Ed FitzGerald explains the county-wide metropolitan government below:
Regional strategies/services/metro governmentIt’s time to be brutally honest about the discussion which has been taking place regarding the possibility that we will regionalize our services, our governments, or both. First, the discussion has been going on for almost 100 years. And that says it all.
Although there have been examples of progress, and for the first time the county has assisted in those discussions, we are not on a trajectory to any serious form of shared services, strategies, or consolidated government. We just aren’t, and it’s time to stop pretending that we are. When this concept was first seriously proposed in the first half of the twentieth century, some of its proponents knew that time was of the essence. At that time, about 80% of the population of the county was contained in the City of Cleveland, and they feared that as population inevitably migrated outwards, it would make it more and more difficult to create a regional approach to government. They were right, and that’s exactly what happened.
So for 100 years, we have had an interesting philosophical discussion which gets us almost nowhere we haven’t already been. The comparison of us to what other metropolitan areas have done are, frankly, usually ill-informed. There is no place in the country which has our level of fragmentation, with home rule powers for cities, which has just spontaneously combined in any meaningful way. Cities and counties, such as Indianapolis, that have merged usually consist of a central city surrounded by undeveloped and unincorporated areas.

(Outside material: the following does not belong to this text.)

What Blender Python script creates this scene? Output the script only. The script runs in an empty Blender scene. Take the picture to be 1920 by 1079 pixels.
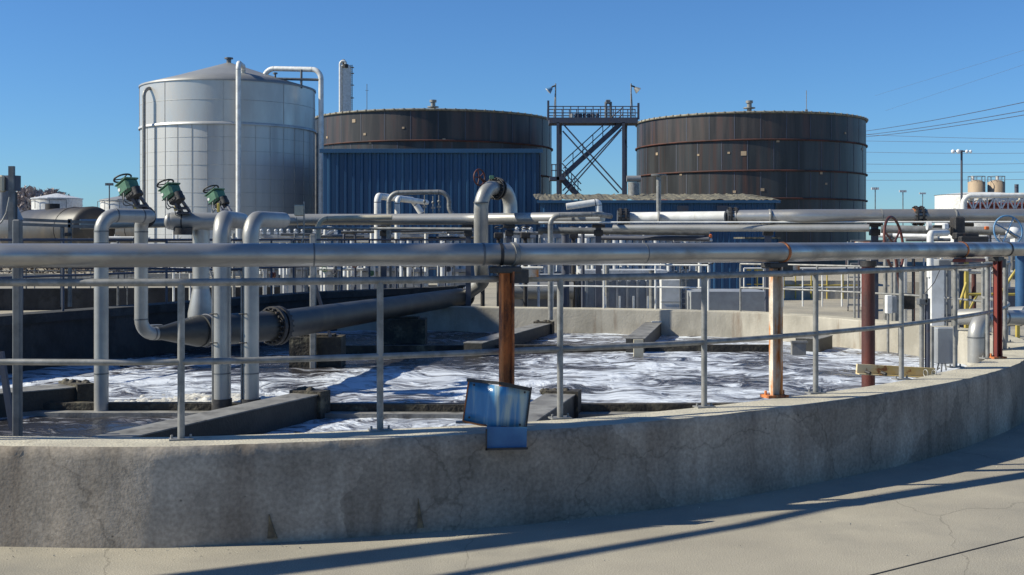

But there is a way to get there. And we can do it without forcing anything on any city.
Cities perform a myriad of services, ranging from street repair to garbage pickup to public safety. And in this county, in general, those functions are performed by 59 different communities, with all of the attendant inefficiencies you can imagine.
Under my plan, each year, the county would seek to provide an additional municipal service, available to these cities on a contract basis, if they so choose. Each year, the county can expand its menu of services, until someday a comprehensive set of municipal services can be provided by the county.
This concept is simple, and it is proven. It has already worked in this county for things such as many of our social services, or the services provided by the county Board of Health.
It is also revolutionary. Because for the first time cities will not have a monopoly on providing local services. It actually introduces a competitive dynamic for the first time in local government. It will be up to us to provide the service effectively and economically; the cities retain all of their rights and privileges. If they are not convinced that we can perform as advertised, they can do things as they are now. But the option will always be there. And over time, for the first time, we will have the prospect of finally becoming a cohesive metropolitan area. It is also our only real chance to reduce the size and cost of local government in a dramatic way.
We are already laying the groundwork for this revolutionary service delivery method. Just last week, my Chief Information Officer met with Parma city officials about coordinating IT services. Throughout the year, we will continue to develop our capacity to add municipal services to our capabilities.
And no one should doubt that this is ultimately in our community’s best interest. If we heard that one of the consolidated metropolitan areas we compete with was subdividing into 59 parts, would anyone actually believe they were becoming stronger? Our cities have home rule powers, and nothing in my plan abridges those rights. But cities and citizens will now have a choice as to what services they want to do locally, and what services they want to do regionally. A 100 year circular conversation will be coming to an end, with the result being a real, practical option which will help us compete in the 21st century.